-- RAW DATA --

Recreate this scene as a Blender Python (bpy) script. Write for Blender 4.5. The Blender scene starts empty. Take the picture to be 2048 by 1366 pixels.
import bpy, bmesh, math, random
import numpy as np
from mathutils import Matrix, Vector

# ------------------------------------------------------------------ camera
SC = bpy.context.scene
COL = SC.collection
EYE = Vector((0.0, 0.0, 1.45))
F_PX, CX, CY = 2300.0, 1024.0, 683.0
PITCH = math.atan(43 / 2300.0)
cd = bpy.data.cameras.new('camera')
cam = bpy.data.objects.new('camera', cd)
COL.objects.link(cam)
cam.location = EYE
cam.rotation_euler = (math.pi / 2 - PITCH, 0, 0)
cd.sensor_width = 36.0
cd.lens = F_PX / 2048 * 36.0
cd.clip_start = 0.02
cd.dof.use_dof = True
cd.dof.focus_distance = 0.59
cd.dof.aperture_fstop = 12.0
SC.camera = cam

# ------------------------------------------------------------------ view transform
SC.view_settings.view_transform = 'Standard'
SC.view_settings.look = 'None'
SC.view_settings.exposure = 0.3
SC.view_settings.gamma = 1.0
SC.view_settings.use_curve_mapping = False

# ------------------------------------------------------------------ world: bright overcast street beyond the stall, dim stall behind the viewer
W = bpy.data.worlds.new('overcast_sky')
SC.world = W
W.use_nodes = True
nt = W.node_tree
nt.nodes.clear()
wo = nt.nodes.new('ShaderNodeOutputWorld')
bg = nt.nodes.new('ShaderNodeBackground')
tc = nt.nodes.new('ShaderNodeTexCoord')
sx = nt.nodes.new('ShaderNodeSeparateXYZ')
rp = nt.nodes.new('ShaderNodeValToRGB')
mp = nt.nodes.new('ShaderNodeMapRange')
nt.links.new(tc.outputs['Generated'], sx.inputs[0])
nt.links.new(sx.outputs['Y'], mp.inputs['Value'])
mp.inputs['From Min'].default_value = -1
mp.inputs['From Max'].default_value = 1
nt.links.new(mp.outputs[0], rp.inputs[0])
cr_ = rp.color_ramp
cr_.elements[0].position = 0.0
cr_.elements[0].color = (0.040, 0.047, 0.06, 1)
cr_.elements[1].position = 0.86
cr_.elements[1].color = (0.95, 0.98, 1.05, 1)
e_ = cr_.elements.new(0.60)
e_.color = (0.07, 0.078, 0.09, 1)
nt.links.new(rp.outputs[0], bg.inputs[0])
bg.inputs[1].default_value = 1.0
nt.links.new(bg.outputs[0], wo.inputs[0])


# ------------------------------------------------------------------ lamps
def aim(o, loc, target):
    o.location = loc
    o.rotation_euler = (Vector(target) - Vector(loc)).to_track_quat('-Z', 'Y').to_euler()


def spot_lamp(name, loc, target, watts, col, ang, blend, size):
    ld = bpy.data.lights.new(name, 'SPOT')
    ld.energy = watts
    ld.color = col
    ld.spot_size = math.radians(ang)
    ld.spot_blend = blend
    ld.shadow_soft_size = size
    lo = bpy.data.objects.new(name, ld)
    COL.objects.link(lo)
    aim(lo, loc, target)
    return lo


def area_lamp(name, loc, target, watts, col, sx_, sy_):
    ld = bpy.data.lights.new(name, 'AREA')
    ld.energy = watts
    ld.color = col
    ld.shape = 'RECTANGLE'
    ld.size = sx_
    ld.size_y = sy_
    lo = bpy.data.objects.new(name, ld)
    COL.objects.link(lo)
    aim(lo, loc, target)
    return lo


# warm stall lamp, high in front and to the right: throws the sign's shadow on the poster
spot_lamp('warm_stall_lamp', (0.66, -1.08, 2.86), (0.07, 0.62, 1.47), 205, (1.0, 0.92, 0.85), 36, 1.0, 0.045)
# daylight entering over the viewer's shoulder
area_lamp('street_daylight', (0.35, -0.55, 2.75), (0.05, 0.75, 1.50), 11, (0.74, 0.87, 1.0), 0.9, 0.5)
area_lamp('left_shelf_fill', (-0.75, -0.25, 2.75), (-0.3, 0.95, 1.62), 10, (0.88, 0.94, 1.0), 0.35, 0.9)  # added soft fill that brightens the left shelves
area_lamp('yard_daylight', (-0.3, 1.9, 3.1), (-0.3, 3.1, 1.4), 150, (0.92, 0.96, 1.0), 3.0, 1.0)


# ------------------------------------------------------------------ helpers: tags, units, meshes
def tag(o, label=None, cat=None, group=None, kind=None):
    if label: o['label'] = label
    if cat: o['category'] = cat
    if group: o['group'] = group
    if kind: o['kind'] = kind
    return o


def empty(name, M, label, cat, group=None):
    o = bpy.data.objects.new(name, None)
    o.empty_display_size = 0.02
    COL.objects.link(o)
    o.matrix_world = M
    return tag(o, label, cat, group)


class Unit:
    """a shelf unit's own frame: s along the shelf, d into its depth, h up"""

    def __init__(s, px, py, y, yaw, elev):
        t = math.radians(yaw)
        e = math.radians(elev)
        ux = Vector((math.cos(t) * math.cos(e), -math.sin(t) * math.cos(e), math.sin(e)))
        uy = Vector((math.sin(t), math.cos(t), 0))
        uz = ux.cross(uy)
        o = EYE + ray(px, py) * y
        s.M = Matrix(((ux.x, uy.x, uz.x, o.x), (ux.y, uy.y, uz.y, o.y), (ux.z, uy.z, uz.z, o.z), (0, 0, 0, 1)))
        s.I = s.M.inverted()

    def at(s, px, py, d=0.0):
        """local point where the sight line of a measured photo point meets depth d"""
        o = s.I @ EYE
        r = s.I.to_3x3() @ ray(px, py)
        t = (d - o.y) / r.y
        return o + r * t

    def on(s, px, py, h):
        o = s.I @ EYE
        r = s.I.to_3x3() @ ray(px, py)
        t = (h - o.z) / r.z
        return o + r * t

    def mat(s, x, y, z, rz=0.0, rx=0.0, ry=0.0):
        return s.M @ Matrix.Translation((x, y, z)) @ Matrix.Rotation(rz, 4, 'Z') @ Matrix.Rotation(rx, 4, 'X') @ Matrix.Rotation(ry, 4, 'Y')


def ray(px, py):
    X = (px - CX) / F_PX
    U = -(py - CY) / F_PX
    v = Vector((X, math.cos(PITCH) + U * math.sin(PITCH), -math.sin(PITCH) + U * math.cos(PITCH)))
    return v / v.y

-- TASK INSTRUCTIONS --
Please reproduce exactly the lines above, beginning with the first and ending with the line that contains "from mathutils import Matrix, Vector", and include nothing outside that range.

-- EXERCISE RESULT --
Recreate this scene as a Blender Python (bpy) script. Write for Blender 4.5. The Blender scene starts empty. Take the picture to be 2048 by 1366 pixels.
import bpy, bmesh, math, random
import numpy as np
from mathutils import Matrix, Vector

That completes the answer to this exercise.